Task description: Set the data down again, exactly as it reads, but without the pictures.

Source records
▼
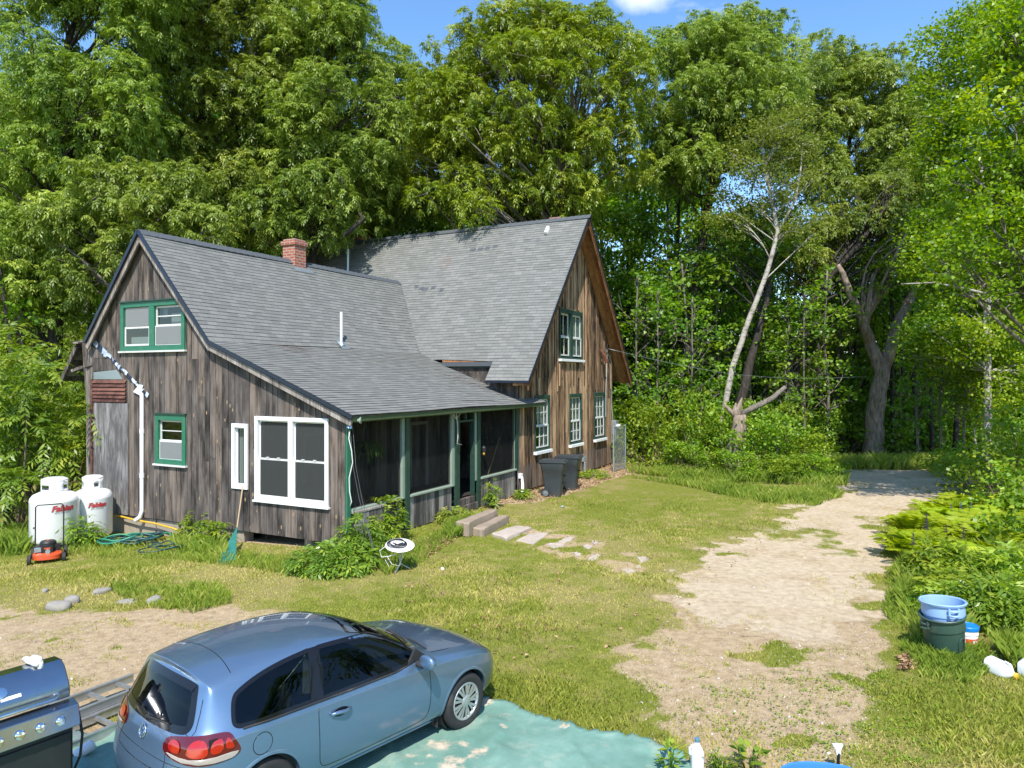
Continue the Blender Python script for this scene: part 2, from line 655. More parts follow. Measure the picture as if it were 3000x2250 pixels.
def boards(mb, x0, x1, zb, ztop, wmin, wmax, holes=(), thick=.03, rnd=None, warm=None, gap=.008, zsplit=None):
    """vertical boards between x0 and x1 in wall-local coordinates with openings left free"""
    r = rnd or random.Random(3)
    x = x0
    while x < x1 - .02:
        w_ = min(r.uniform(wmin, wmax), x1 - x)
        if x1 - x - w_ < .07:
            w_ = x1 - x
        var = r.random()
        o = r.uniform(0, .008)
        cuts = sorted({x + gap, x + w_ - gap, *[c for h in holes for c in (h[0], h[1]) if x + gap + .003 < c < x + w_ - gap - .003],
                       *[c for c in KINKS if x + gap < c < x + w_ - gap]})
        br = r.uniform(zb + 1.5, zb + 4.5) if zsplit and r.random() < zsplit else None
        for p, q in zip(cuts[:-1], cuts[1:]):
            m_ = (p + q) / 2
            segs = [(zb, None)]
            for h in sorted(holes, key=lambda h: h[2]):
                if h[0] < m_ < h[1]:
                    segs[-1] = (segs[-1][0], h[2])
                    segs.append((h[3], None))
            out = []
            for za, zz in segs:
                if br and za < br - .3 and (zz is None or zz > br + .3) and ztop(m_) > br + .3:
                    out += [(za, br, 0), (br + .006, zz, .37)]
                else:
                    out.append((za, zz, 0))
            for za, zz, dv in out:
                zp, zq = (ztop(p), ztop(q)) if zz is None else (zz, zz)
                if max(zp, zq) - za < .02:
                    continue
                zp, zq = max(zp, za), max(zq, za)
                poly = [(p, za), (q, za), (q, zq), (p, zp)]
                mb.prism(poly, o, o - thick, lambda X, Z, d: (X, d, Z), (var + dv) % 1)
        x += w_


KINKS = [4.21, 6.92]
SW = (7.84 - 4.82) / (6.92 - 4.21)      # wing slope
SP = (4.82 - 3.06) / (4.21 + .35)       # porch roof slope
SM = (10.2 - 3.8) / (13.6 - 8.2)        # main slope


def z_wing(b):
    if b < 4.21:
        return 3.06 + (b + .35) * SP
    if b < 6.92:
        return 4.82 + (b - 4.21) * SW
    return 7.84 - (b - 6.92) * 1.27


# wing gable, facing the yard
GW = [(5.32, 7.92, 4.63, 5.95), (5.29, 6.48, 1.62, 2.93), (3.06, 3.60, 1.16, 2.77), (.50, 2.81, .94, 2.97)]
mb = MB(TA(0, 0))
boards(mb, .02, 9.40, .13, lambda b: z_wing(b) - .14, .17, .25, GW, rnd=random.Random(5), zsplit=.25)
mb.build('gable_wall', M['board'], house)
# porch front: low boarded wall in four lengths
rp = random.Random(8)
for x0, x1, zt in ((2.42, 4.45, .86), (6.05, 8.40, .84), (.12, 2.11, .86), (8.57, 8.72, 3.0)):
    mb = MB(TB(0, 0))
    boards(mb, x0, x1, .03, lambda x: zt, .2, .27, rnd=rp)
    mb.build('porch_wall', M['board_porch'], house)
# brown gable of the main block
GM = [(9.85, 11.1, 1.3, 3.28), (12.98, 14.2, 1.28, 3.28), (15.66, 16.94, 1.28, 3.28), (12.0, 14.3, 4.50, 6.52)]
KINKS = [13.4]
z_main = lambda a: 10.2 - abs(a - 13.5) * SM
mb = MB(TB(0, 0))
boards(mb, 8.72, 17.95, .10, lambda a: min(z_main(a) - .12, 9.6), .14, .3, GM, rnd=random.Random(21), zsplit=.2)
rb = random.Random(4)
x = 8.85
while x < 17.9:                                     # battens over the joints of the upper wall
    for zlo, zhi in ((rb.choice([3.6, 3.4, 3.9, 4.2]), None),):
        zt = min(z_main(x) - .25, 9.4)
        blk = [h for h in GM if h[0] - .06 < x < h[1] + .06 and h[2] > 4]
        if rb.random() < .8 and zt > zlo + .3:
            segs = [(zlo, min(zt, blk[0][2] - .06)), (blk[0][3] + .06, zt)] if blk else [(zlo, zt)]
            for a_, b_ in segs:
                if b_ > a_ + .1:
                    mb.box(x - .028, x + .028, .012, .035, a_, b_, rb.random())
    x += rb.uniform(.2, .33)
mb.build('main_gable_wall', M['board_main'], house)
# remaining walls (far sides)
KINKS = []
mb = MB()
mb.box(.03, 8.7, 9.33, 9.38, -.5, 4.6, .3)
mb.box(17.88, 17.93, .04, 13.2, -.5, 4.9, .4)
mb.box(8.72, 8.76, .05, 13.2, -.5, 4.25, .5)
mb.prism([(8.76, -.5), (17.9, -.5), (17.9, 4.7), (13.5, 9.9), (8.76, 4.3)], 13.15, 13.2, lambda x, z, d: (x, d, z), .6)
mb.build('rear_wall', M['board'], house)
mb = MB()
pbk = MB(TB(0, 2.5))
boards(pbk, .1, 8.6, .4, lambda a: 3.7, .2, .3, rnd=random.Random(31))
pbk.build('porch_back_wall', M['board_porch'], house)
pbk = MB(TB(0, 2.46))
frame = [(1.2, 2.4, 1.2, 2.5), (5.9, 6.9, .42, 2.5)]
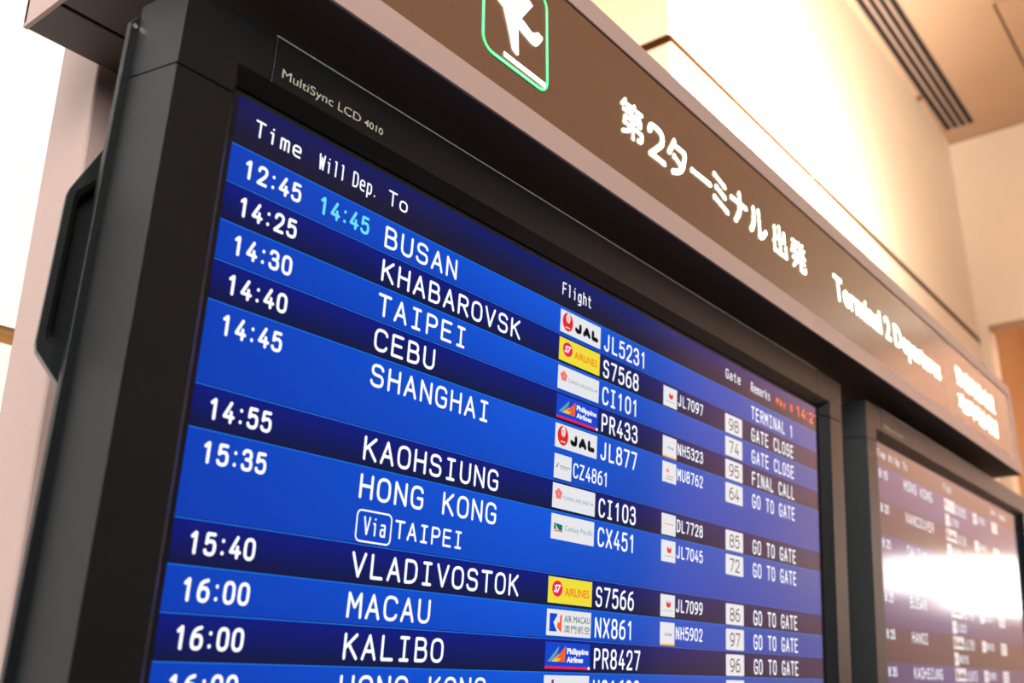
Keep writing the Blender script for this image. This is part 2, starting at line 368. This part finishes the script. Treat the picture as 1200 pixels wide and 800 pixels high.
▲
Written reply:
Continue the Blender Python script for this scene: part 2, from line 655. More parts follow. Measure the picture as if it were 3000x2250 pixels.
def boards(mb, x0, x1, zb, ztop, wmin, wmax, holes=(), thick=.03, rnd=None, warm=None, gap=.008, zsplit=None):
    """vertical boards between x0 and x1 in wall-local coordinates with openings left free"""
    r = rnd or random.Random(3)
    x = x0
    while x < x1 - .02:
        w_ = min(r.uniform(wmin, wmax), x1 - x)
        if x1 - x - w_ < .07:
            w_ = x1 - x
        var = r.random()
        o = r.uniform(0, .008)
        cuts = sorted({x + gap, x + w_ - gap, *[c for h in holes for c in (h[0], h[1]) if x + gap + .003 < c < x + w_ - gap - .003],
                       *[c for c in KINKS if x + gap < c < x + w_ - gap]})
        br = r.uniform(zb + 1.5, zb + 4.5) if zsplit and r.random() < zsplit else None
        for p, q in zip(cuts[:-1], cuts[1:]):
            m_ = (p + q) / 2
            segs = [(zb, None)]
            for h in sorted(holes, key=lambda h: h[2]):
                if h[0] < m_ < h[1]:
                    segs[-1] = (segs[-1][0], h[2])
                    segs.append((h[3], None))
            out = []
            for za, zz in segs:
                if br and za < br - .3 and (zz is None or zz > br + .3) and ztop(m_) > br + .3:
                    out += [(za, br, 0), (br + .006, zz, .37)]
                else:
                    out.append((za, zz, 0))
            for za, zz, dv in out:
                zp, zq = (ztop(p), ztop(q)) if zz is None else (zz, zz)
                if max(zp, zq) - za < .02:
                    continue
                zp, zq = max(zp, za), max(zq, za)
                poly = [(p, za), (q, za), (q, zq), (p, zp)]
                mb.prism(poly, o, o - thick, lambda X, Z, d: (X, d, Z), (var + dv) % 1)
        x += w_


KINKS = [4.21, 6.92]
SW = (7.84 - 4.82) / (6.92 - 4.21)      # wing slope
SP = (4.82 - 3.06) / (4.21 + .35)       # porch roof slope
SM = (10.2 - 3.8) / (13.6 - 8.2)        # main slope


def z_wing(b):
    if b < 4.21:
        return 3.06 + (b + .35) * SP
    if b < 6.92:
        return 4.82 + (b - 4.21) * SW
    return 7.84 - (b - 6.92) * 1.27


# wing gable, facing the yard
GW = [(5.32, 7.92, 4.63, 5.95), (5.29, 6.48, 1.62, 2.93), (3.06, 3.60, 1.16, 2.77), (.50, 2.81, .94, 2.97)]
mb = MB(TA(0, 0))
boards(mb, .02, 9.40, .13, lambda b: z_wing(b) - .14, .17, .25, GW, rnd=random.Random(5), zsplit=.25)
mb.build('gable_wall', M['board'], house)
# porch front: low boarded wall in four lengths
rp = random.Random(8)
for x0, x1, zt in ((2.42, 4.45, .86), (6.05, 8.40, .84), (.12, 2.11, .86), (8.57, 8.72, 3.0)):
    mb = MB(TB(0, 0))
    boards(mb, x0, x1, .03, lambda x: zt, .2, .27, rnd=rp)
    mb.build('porch_wall', M['board_porch'], house)
# brown gable of the main block
GM = [(9.85, 11.1, 1.3, 3.28), (12.98, 14.2, 1.28, 3.28), (15.66, 16.94, 1.28, 3.28), (12.0, 14.3, 4.50, 6.52)]
KINKS = [13.4]
z_main = lambda a: 10.2 - abs(a - 13.5) * SM
mb = MB(TB(0, 0))
boards(mb, 8.72, 17.95, .10, lambda a: min(z_main(a) - .12, 9.6), .14, .3, GM, rnd=random.Random(21), zsplit=.2)
rb = random.Random(4)
x = 8.85
while x < 17.9:                                     # battens over the joints of the upper wall
    for zlo, zhi in ((rb.choice([3.6, 3.4, 3.9, 4.2]), None),):
        zt = min(z_main(x) - .25, 9.4)
        blk = [h for h in GM if h[0] - .06 < x < h[1] + .06 and h[2] > 4]
        if rb.random() < .8 and zt > zlo + .3:
            segs = [(zlo, min(zt, blk[0][2] - .06)), (blk[0][3] + .06, zt)] if blk else [(zlo, zt)]
            for a_, b_ in segs:
                if b_ > a_ + .1:
                    mb.box(x - .028, x + .028, .012, .035, a_, b_, rb.random())
    x += rb.uniform(.2, .33)
mb.build('main_gable_wall', M['board_main'], house)
# remaining walls (far sides)
KINKS = []
mb = MB()
mb.box(.03, 8.7, 9.33, 9.38, -.5, 4.6, .3)
mb.box(17.88, 17.93, .04, 13.2, -.5, 4.9, .4)
mb.box(8.72, 8.76, .05, 13.2, -.5, 4.25, .5)
mb.prism([(8.76, -.5), (17.9, -.5), (17.9, 4.7), (13.5, 9.9), (8.76, 4.3)], 13.15, 13.2, lambda x, z, d: (x, d, z), .6)
mb.build('rear_wall', M['board'], house)
mb = MB()
pbk = MB(TB(0, 2.5))
boards(pbk, .1, 8.6, .4, lambda a: 3.7, .2, .3, rnd=random.Random(31))
pbk.build('porch_back_wall', M['board_porch'], house)
pbk = MB(TB(0, 2.46))
frame = [(1.2, 2.4, 1.2, 2.5), (5.9, 6.9, .42, 2.5)]
Keep writing the Blender script for this image. This is part 2, starting at line 368. This part finishes the script. Treat the picture as 1200 pixels wide and 800 pixels high.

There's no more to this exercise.